Japan finmin tests waters for sales tax debate
Japanese Finance Minister Naoto Kan said he was open to debating sales tax reform, suggesting the government may consider raising the tax to help fund its spending programs focused on supporting households.
Many analysts say the government will have no choice but to raise the consumption tax, now at 5 percent, to make up for falling overall tax revenues and a likely rise in welfare spending due to the country's aging population.
Prime Minister Yukio Hatoyama, who took office in September after a landslide election victory, reiterated on Monday his pledge not to raise the politically sensitive tax until the next general election, which must be held by late 2013.
I have no recollection of deciding that we wouldn't debate the sales tax under the Hatoyama cabinet, Kan, who is also deputy prime minister, told lawmakers in parliament on Monday.
It would be unnatural to debate tax reform while excluding the consumption tax.
But Kan added that the government would ask voters for their opinion before embarking on such a big tax reform, suggesting a sales tax hike would not precede the next general election.
I said during the general election (last year) that we would not raise the sales tax while in power for the next four years, and that is my wish, Hatoyama told reporters later on Monday.
Finance Minister Kan understands the need to fulfill this.
The government is expected to fund less than half of its budget for the fiscal year starting in April with tax revenue, which is set to fall behind new debt borrowing for the first time since World War Two.
Kan said the previous day that the government would start discussing tax reform in March, in the clearest sign yet that it will consider a sales tax hike to deal with a yawning fiscal gap.
The new Democratic Party-led government faces a dilemma as it tries to keep the frail economy afloat without adding to Japan's public debt, which is already around twice the size of the country's gross domestic product.
Concern that Japan has no plausible plan to get its finances back in order have rattled markets, pushing the cost of buying protection against sovereign debt default to a 10-month high in credit derivative markets earlier this month.
Standard and Poor's said last month it would cut Japan's rating unless it produced a credible plan to rein in debt and lift growth in an economy plagued by deflation.
The government has said it will come up with a long-term fiscal plan by June. But analysts doubt it will call for drastic fiscal tightening ahead of an upper house election this summer.
Parliament is debating the government's record 92.3 trillion yen ($1.025 trillion) draft budget for the fiscal year from April. The budget includes more new debt issuance than expected tax revenue.
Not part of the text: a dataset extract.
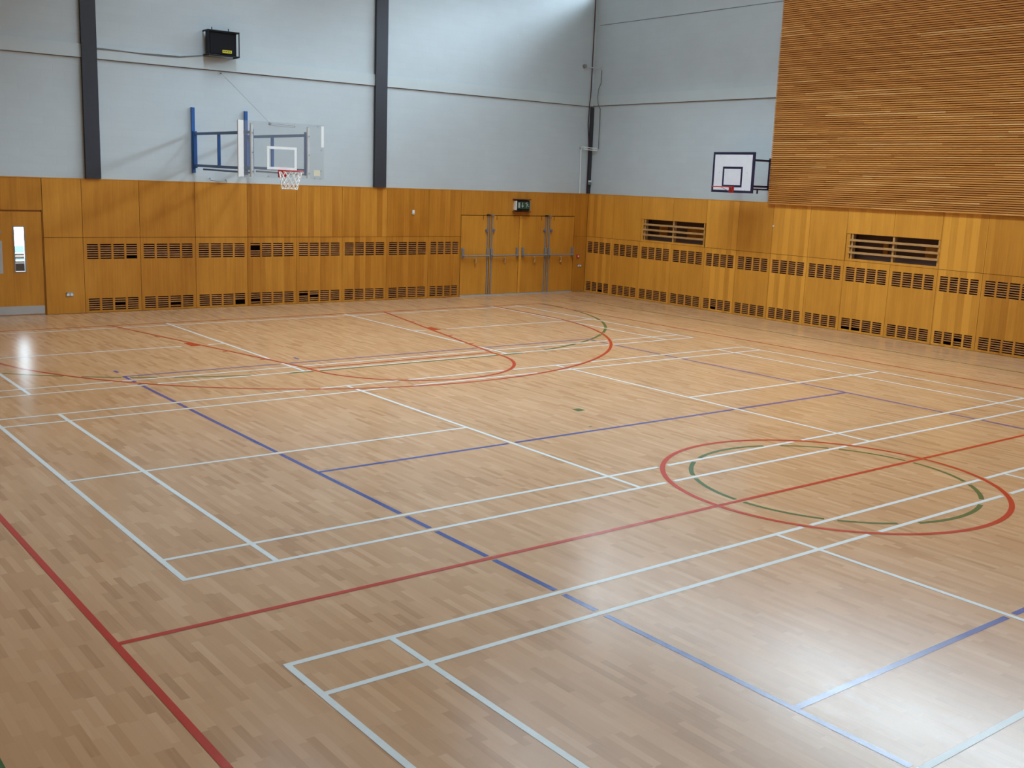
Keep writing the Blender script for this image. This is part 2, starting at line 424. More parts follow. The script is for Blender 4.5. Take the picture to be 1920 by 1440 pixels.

The International Monetary Fund says Japan's public debt could reach 227 percent of GDP in 2010 -- greater than the combined annual economic output of Germany, France, Britain and Canada.
With tax revenues unlikely to rise much due to a weak economy, the government is struggling to find sources of funding to make ends meet.
It will consider whether there is room to tap Japan's special account for foreign reserves, which holds around 20 trillion yen, for the fiscal 2011/12 budget, Kan told parliament.